De Minister van Volksgezondheid, Welzijn en Sport,
H.M. de Jonge
Bijlage 1 Onderzoeken aard en omvang pgb-fraude
De Kamer heeft recent gevraagd om de bij het OM beschikbare informatie over de omvang van pgb fraude beschikbaar te stellen.3 De meest recente cijfers gaan over de resultaten van de strafrechtelijke opsporings- en ontnemingsonderzoeken die de Inspectie SZW in 2017 heeft uitgevoerd. Op basis van deze onderzoeken heeft de Inspectie SZW circa € 1,1 miljoen aan wederrechtelijk verkregen voordeel berekend. Daarvan heeft € 0,1 miljoen betrekking op fraude met het pgb. Ter vergelijking, in 2016 ging het om een totaalcijfer van € 5 miljoen aan wederrechtelijk verkregen voordeel, waarvan € 1,9 miljoen fraude met het pgb (in de Wlz/ AWBZ) betrof.
Andere beschikbare cijfers over de omvang van fraude met het pgb zijn afkomstig van zorgverzekeraars en zorgkantoren. In de rapportage Controle en Fraudebeheersing 2016 geeft ZN aan dat de vastgestelde fraudes binnen de pgb-Wlz/AWBZ regelingen in 2016 72% van het totaal vastgestelde fraudebedrag uitmaken: € 13,5 miljoen van totaal € 18,9 miljoen. Dit is in lijn met voorgaande jaren. De cijfers over 2017 zijn nog niet beschikbaar.

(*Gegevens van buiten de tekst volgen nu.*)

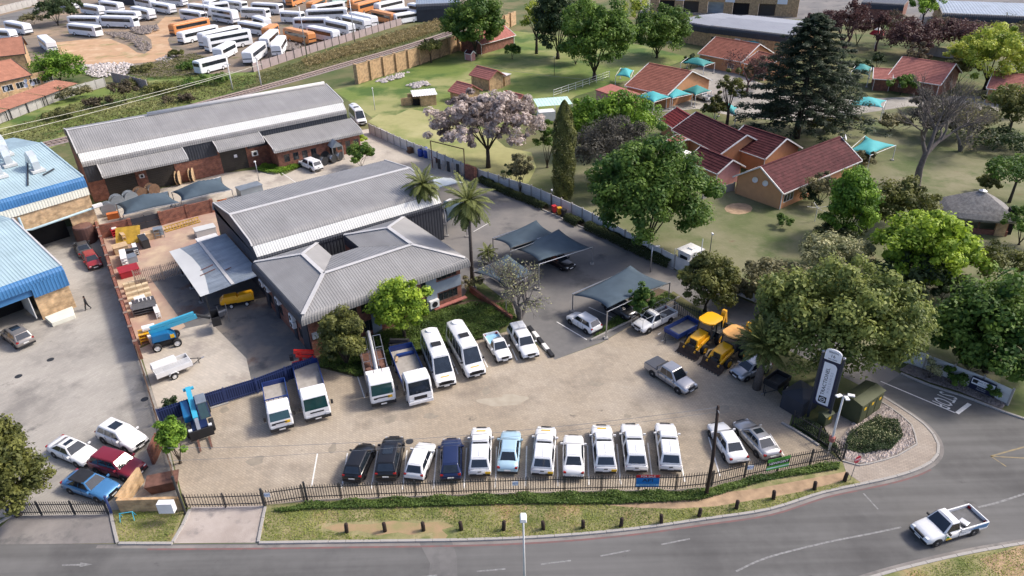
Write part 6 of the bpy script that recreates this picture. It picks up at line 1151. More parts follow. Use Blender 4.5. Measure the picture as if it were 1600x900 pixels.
# ---- trucks and vans nose to the yard
def nose(front, rear, L, zr_=1.2):
    a = P(*front); b = P(*rear, zr_); d = a-b; d.z = 0; d.normalize(); c = a-d*(L/2); return (c.x, c.y), math.atan2(d.y, d.x)
truck('small white truck with blue dropsides, leftmost of the trucks', *nose((443, 676), (427, 596), 6.0), 6.0, 2.05, 2.25, ('paint_truckblue', 'bed_wood', .45))
t, (x0, x1, zb) = truck('white truck with blue dropsides and red folded crane at its tail', *nose((499, 659), (475, 562), 7.7), 7.7, 2.35, 2.65, ('paint_truckblue', 'bed_wood', .5), badge=False)
cr = MB().box((x1-.35, 0, 1.1), (.6, 2.3, .35)).build('crane_base', 'paint_cranered', t, bev=.04); MB().tube([(x1-.35, -.3, 1.2), (x1-.35, -.3, 2.4)], .18, 8).build('crane_column', 'paint_cranered', cr); MB().beam((x1-.45, -.8, 2.5), (x1-.3, 1.0, 2.05), .28, .35).build('crane_boom', 'paint_cranered', cr); MB().beam((x1-.2, -.7, 2.15), (x1-.15, 1.0, 1.6), .2, .24).build('crane_jib', 'paint_cranered', cr); MB().box((x1-.4, -1.1, 1.9), (.4, .35, .5)).build('crane_valve_block', 'plastic_black', cr)
t, (x0, x1, zb) = truck('white drill rig truck with upright frames and steel mast', *nose((601, 636), (577, 537), 7.6), 7.6, 2.3, 2.55, ('steel', 'rust_red', .2))
for k in range(3): MB().box((x0-.4, -.75+k*.75, 1.65), (.7, .7, 1.3)).build('tool_locker', 'paint_white', t, bev=.02)
ms = MB().tube([(x0-1.6, 0, 1.0), (x1-.3, 0, 3.2)], .22, 10).build('mast_tube', 'steel', t)
for s in (-1, 1):
    mb = MB(); y0, y1 = s*.35, s*1.05
    for y in (y0, y1): mb.tube([(x0-1.9, y, 1.1), (x1+.1, y, 2.9)], .04, 5)
    for k in range(4): f = k/3; mb.tube([(x0-1.9+(x1+.1-x0+1.9)*f, y0, 1.1+1.8*f), (x0-1.9+(x1+.1-x0+1.9)*f, y1, 1.1+1.8*f)], .035, 5)
    mb.build('frame_ladder', 'steel', t)
for k, (dx, dy) in enumerate(((-.9, .5), (-1.8, -.6), (-2.4, .4))): MB().box((x0+dx-.3, dy, 1.25), (.8, .5, .4), k*.4).build('drill_part', 'rust_red', t, bev=.04)
t, (x0, x1, zb) = truck('white truck with navy dropside bed and dark grille beside the minibuses', *nose((659, 634), (622, 534), 8.0), 8.0, 2.35, 2.75, ('paint_truckblue', 'bed_wood', .55), badge=False, grille=True, glass='glass_car')
MB().box((x1+1.1, .2, 1.12), (.35, 1.7, .25)).build('load_bundle', 'paint_truckblue', t); MB().beam((x1+.8, -.5, 1.1), (x1+2.0, -.9, 1.1), .22, .12).build('load_plank', 'timber_pale', t)
cr = MB().box((x1-.4, 0, 1.3), (.7, 2.1, .7)).build('crane_base', 'plastic_black', t, bev=.05); MB().beam((x1-.5, -.9, 2.0), (x1-.2, .8, 1.7), .3, .35).build('crane_boom', 'plastic_black', cr)
van('white high roof minibus beside the navy bedded truck', *nose((699, 609), (672, 530), 6.9, 1.5)); van('white high roof minibus beside the small dropside pickup', *nose((746, 593), (713, 520), 6.9, 1.5))
pickup('small white dropside pickup right of the minibuses', 'single', 'white', *nose((790, 569), (768, 524), 4.4, .9), bed_mat='sign_sky', small=True)
pickup('white double cab with canopy beside the kerb blocks', 'dcanopy', 'white', *nose((831, 564), (805, 507), 5.2, 1.2))
# ---- middle of the yard
c_, r_ = at(912, 510, 882, 492); car('white hatchback parked before the front shade carport', 'car', 'hatch', 'white', c_, r_)
c_, r_ = at(1022, 507, 985, 525); pickup('white single cab pickup with ladder rack and bull bar', 'single', 'white', c_, r_, bar=True, rack=True)
c_, r_ = at(1047, 595, 1085, 620); pickup('silver double cab pickup crossing the paved yard', 'double', 'silver', c_, r_, tonneau=True)
c_, r_ = at(1172, 583, 1144, 594); car('silver hatchback half under the spiky palm', 'car', 'hatch', 'silver', c_, r_)
c_, r_ = at(968, 488, 990, 500); car('grey car in shade under the front carport', 'car', 'hatch', 'grey', c_, r_); c_, r_ = at(872, 413, 892, 423); car('black sedan nose out under the double shade carport', 'car', 'sedan', 'black', c_, r_); c_, r_ = at(795, 440, 815, 450); car('dark car in shade behind the leafless tree', 'car', 'hatch', 'black', c_, r_); c_, r_ = at(712, 330, 730, 335); car('white car under the pale canopy between the palms', 'car', 'hatch', 'white', c_, r_)
c_, r_ = at(1478, 830, 1424, 846); pickup('white single cab pickup with blue and yellow stripes driving on the street', 'single', 'white', c_, r_, stripes=True)
c_, r_ = at(486, 263, 466, 254); pickup('white canopy pickup on the back drive near cable drums', 'dcanopy', 'white', c_, r_); c_, r_ = at(1096, 155, 1076, 149); pickup('white pickup under the turquoise sail at the brown roofed house', 'double', 'white', c_, r_)
c_, r_ = at(560, 190, 572, 203); van_ = van('white box van squeezed beside the warehouse end', c_, r_); van_['group'] = 'vans'
# ---- works yard
c_, r_ = at(146, 413, 153, 424); car('red hatchback in the passage between factory and brick wall', 'car', 'hatch', 'red', c_, r_); c_, r_ = at(132, 394, 128, 386); car('dark green grey car behind the red hatchback', 'car', 'sedan', 'grey', c_, r_)
c_, r_ = at(30, 532, 4, 512); car('champagne sport utility car outside the open loading door', 'car', 'suv', 'champagne', c_, r_, sun=True)
c_, r_ = at(118, 712, 160, 730); car('white coupe with black roof hatch in the works yard', 'car', 'coupe', 'white', c_, r_, sun=True); c_, r_ = at(194, 690, 232, 706); car('white sport utility car nearest the brick stub wall', 'car', 'suv', 'white', c_, r_, sun=True)
c_, r_ = at(187, 735, 222, 745); car('maroon sport utility car behind the slanting brick screen', 'car', 'suv', 'maroon', c_, r_); c_, r_ = at(146, 766, 190, 780); car('blue convertible with black soft top near the works gate', 'car', 'coupe', 'blue', c_, r_, soft_top=True)
# ---- plant and machines
def tlb(label, loc, rz, fade='paint_yellow'):
    t = thing('backhoe_loader', label, 'digger', loc, rz, 'yellow backhoe loaders'); Y = 'paint_yellow'; t.scale = (1.08, 1.08, 1.08)
    MB().loft([[(2.0, -.5, .9), (2.0, .5, .9), (2.0, .45, 1.45), (2.0, -.45, 1.45)], [(.5, -.55, .9), (.5, .55, .9), (.5, .5, 1.75), (.5, -.5, 1.75)]]).build('bonnet', Y, t, bev=.05); MB().box((2.0, 0, 1.15), (.08, .7, .5)).build('grille', 'plastic_black', t)
    MB().box((.3, 0, .75), (4.2, .7, .4)).build('chassis', 'steel_dark', t)
    c = thing_part = MB().loft([[(.55, -.75, 1.0), (.55, .75, 1.0), (-1.25, .75, 1.0), (-1.25, -.75, 1.0)], [(.35, -.68, 2.55), (.35, .68, 2.55), (-1.15, .68, 2.55), (-1.15, -.68, 2.55)]]).build('cab', 'glass_car', t)
    for x0_, x1_ in ((.55, .35), (-.35, -.4), (-1.25, -1.15)):
        for s in (-1, 1): MB().beam((x0_, s*.76, 1.0), (x1_, s*.69, 2.56), .09, .09).build('cab_pillar', 'plastic_black', c)
    ro = [(.62, -.6), (.75, 0), (.62, .6), (.3, .85), (-1.0, .85), (-1.35, .6), (-1.42, 0), (-1.35, -.6), (-1.0, -.85), (.3, -.85)]; MB().prism(ro, 2.55, 2.70).build('cab_roof', fade, c, bev=.04)
    for s in (-1, 1): wheel(t, -.85, s*.92, .72, .42, 'paint_amber'); wheel(t, 1.45, s*.88, .48, .32, 'paint_amber'); MB().beam((-.2, s*.62, 1.5), (1.7, s*.68, 1.0), .16, .26).build('loader_arm', Y, t); MB().beam((1.7, s*.68, 1.0), (2.55, s*.6, .45), .14, .24).build('loader_arm', Y, t); MB().beam((.6, s*.56, 1.0), (2.0, s*.6, .75), .09, .09).build('ram', 'steel', t); MB().box((-.85, s*.9, 1.5), (1.1, .45, .06)).build('mudguard', 'plastic_black', t)
    MB().beam((2.0, -.66, .85), (2.0, .66, .85), .16, .2).build('cross_tube', Y, t)
    pr = [(2.42, .78), (2.38, .32), (2.5, .08), (3.0, .03), (2.62, .16), (2.5, .4)]; mb = MB(); mb.loft([[(x, s*1.12, z) for x, z in pr] for s in (-1, 1)]); bk = mb.build('front_bucket', 'bucket', t)
    for k in range(8): MB().box((3.02, -1.05+k*.3, .05), (.2, .1, .05)).build('bucket_tooth', 'steel_dark', bk)
    b = MB().beam((-1.6, .25, .9), (-2.1, .25, 2.9), .26, .42).build('boom', Y, t); MB().beam((-2.1, .25, 2.95), (-2.45, .25, 1.5), .2, .34).build('dipper', Y, b); MB().loft([[(-2.5, -.1, 1.3), (-2.5, .6, 1.3), (-2.9, .6, 1.3), (-2.9, -.1, 1.3)], [(-2.2, -.05, .7), (-2.2, .55, .7), (-2.6, .55, .6), (-2.6, -.05, .6)]]).build('hoe_bucket', 'steel_dark', b); MB().beam((-1.7, .1, 1.3), (-2.0, .1, 2.4), .09, .09).build('ram', 'steel', b)
    MB().box((-1.5, 0, .7), (.3, 2.1, .6)).build('rear_frame', 'plastic_black', t)
    for s in (-1, 1): MB().box((-1.55, s*.98, .65), (.16, .16, 1.2)).build('stabiliser_leg', Y, t)
    return t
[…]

De beschikbare cijfers over de resultaten van fraudeonderzoeken geven een indicatief beeld van de problematiek, maar geven geen uitsluitsel over de totale omvang van fraude met het pgb. Om een completer beeld te krijgen, voert het IKZ een inventariserend onderzoek uit naar de aard en omvang van pgb fraude en de belangrijkste risico’s die hierbij spelen. Wij verwachten de resultaten van dit onderzoek medio 2018.